- **WHAT YOU ARE ASKED TO DO**
From the entries that follow, extract each line holding the string "Blender".

- **INFORMATION SHOWN**
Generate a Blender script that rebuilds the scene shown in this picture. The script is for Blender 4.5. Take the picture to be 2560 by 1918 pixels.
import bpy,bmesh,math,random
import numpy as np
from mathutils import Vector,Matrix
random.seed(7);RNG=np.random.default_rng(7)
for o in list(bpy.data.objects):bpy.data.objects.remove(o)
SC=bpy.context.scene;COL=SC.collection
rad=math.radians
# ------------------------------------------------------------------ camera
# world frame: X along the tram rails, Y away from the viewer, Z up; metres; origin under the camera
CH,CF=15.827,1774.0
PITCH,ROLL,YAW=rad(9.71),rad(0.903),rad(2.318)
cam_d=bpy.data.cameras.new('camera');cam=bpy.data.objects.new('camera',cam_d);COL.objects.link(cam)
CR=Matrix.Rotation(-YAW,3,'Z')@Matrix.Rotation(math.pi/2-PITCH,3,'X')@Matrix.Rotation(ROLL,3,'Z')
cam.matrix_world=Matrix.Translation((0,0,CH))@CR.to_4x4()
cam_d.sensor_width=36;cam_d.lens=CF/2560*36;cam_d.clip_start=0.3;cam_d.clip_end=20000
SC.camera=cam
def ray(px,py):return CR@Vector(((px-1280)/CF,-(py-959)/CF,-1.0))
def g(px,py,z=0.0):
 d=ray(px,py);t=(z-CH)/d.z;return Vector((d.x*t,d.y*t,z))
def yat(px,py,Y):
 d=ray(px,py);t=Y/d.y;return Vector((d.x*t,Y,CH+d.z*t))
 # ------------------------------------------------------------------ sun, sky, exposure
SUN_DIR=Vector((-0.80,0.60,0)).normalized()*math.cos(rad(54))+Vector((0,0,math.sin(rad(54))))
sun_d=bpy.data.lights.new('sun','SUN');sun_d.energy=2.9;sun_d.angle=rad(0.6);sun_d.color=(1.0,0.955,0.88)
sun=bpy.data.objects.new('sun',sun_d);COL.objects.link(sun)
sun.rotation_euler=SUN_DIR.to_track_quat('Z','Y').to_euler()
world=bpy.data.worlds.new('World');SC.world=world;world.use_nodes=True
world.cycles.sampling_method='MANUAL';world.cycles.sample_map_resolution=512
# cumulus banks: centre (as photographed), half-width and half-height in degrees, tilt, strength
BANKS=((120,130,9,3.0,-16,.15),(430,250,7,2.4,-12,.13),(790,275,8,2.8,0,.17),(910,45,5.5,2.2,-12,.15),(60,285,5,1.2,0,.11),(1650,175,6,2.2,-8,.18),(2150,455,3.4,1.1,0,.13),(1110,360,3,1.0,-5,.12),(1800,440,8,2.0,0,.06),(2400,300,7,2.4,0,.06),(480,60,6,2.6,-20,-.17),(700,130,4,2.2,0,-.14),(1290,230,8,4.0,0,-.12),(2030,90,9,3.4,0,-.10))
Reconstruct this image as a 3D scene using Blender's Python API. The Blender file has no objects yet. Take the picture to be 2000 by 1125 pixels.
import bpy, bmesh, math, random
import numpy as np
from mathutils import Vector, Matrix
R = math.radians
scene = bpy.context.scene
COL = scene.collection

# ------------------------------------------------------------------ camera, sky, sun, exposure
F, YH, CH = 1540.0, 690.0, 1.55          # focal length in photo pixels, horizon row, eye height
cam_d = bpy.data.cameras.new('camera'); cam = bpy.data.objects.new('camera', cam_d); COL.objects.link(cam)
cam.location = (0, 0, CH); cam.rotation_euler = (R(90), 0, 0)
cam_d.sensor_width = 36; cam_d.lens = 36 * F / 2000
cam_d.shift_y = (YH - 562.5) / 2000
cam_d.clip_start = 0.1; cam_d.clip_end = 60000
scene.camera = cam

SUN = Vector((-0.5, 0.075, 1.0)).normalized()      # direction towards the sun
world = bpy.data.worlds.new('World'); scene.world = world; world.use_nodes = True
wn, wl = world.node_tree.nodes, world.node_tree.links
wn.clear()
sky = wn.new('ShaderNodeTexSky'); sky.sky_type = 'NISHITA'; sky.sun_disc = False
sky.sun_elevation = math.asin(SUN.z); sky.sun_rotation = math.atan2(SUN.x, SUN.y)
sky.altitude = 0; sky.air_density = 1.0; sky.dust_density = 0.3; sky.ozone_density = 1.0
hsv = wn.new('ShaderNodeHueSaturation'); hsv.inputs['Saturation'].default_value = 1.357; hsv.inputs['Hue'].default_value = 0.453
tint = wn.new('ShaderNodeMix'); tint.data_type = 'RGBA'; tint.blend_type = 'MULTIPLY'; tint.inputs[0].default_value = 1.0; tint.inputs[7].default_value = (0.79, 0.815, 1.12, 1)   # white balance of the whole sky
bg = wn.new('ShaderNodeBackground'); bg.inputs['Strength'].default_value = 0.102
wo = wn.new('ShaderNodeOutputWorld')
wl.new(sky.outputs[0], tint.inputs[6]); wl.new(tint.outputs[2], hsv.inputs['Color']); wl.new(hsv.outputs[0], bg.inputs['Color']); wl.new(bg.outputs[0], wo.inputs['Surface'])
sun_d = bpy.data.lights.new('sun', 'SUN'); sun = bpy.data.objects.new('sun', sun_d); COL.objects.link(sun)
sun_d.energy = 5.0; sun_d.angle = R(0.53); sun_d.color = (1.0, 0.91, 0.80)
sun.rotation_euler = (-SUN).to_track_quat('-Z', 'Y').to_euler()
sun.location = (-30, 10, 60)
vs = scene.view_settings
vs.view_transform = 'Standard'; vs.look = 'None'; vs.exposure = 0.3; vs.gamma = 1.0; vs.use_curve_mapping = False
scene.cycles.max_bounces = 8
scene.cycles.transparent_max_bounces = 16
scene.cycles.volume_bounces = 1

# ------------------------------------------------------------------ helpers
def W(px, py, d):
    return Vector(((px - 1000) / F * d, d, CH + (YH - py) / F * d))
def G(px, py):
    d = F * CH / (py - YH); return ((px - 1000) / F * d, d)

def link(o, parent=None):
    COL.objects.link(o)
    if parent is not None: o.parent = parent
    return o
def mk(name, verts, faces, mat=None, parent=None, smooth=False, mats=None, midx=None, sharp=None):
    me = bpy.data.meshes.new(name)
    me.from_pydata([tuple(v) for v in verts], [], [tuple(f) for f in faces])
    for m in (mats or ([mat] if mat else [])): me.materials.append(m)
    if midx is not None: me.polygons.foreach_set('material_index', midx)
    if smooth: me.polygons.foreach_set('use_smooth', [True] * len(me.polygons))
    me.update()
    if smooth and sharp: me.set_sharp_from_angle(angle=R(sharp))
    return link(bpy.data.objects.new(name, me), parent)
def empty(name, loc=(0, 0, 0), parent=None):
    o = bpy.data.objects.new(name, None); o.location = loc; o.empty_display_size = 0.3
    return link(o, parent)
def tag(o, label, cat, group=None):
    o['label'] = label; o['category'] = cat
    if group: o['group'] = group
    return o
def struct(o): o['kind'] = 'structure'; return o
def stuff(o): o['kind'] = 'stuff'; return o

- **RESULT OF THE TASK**
Generate a Blender script that rebuilds the scene shown in this picture. The script is for Blender 4.5. Take the picture to be 2560 by 1918 pixels.
Reconstruct this image as a 3D scene using Blender's Python API. The Blender file has no objects yet. Take the picture to be 2000 by 1125 pixels.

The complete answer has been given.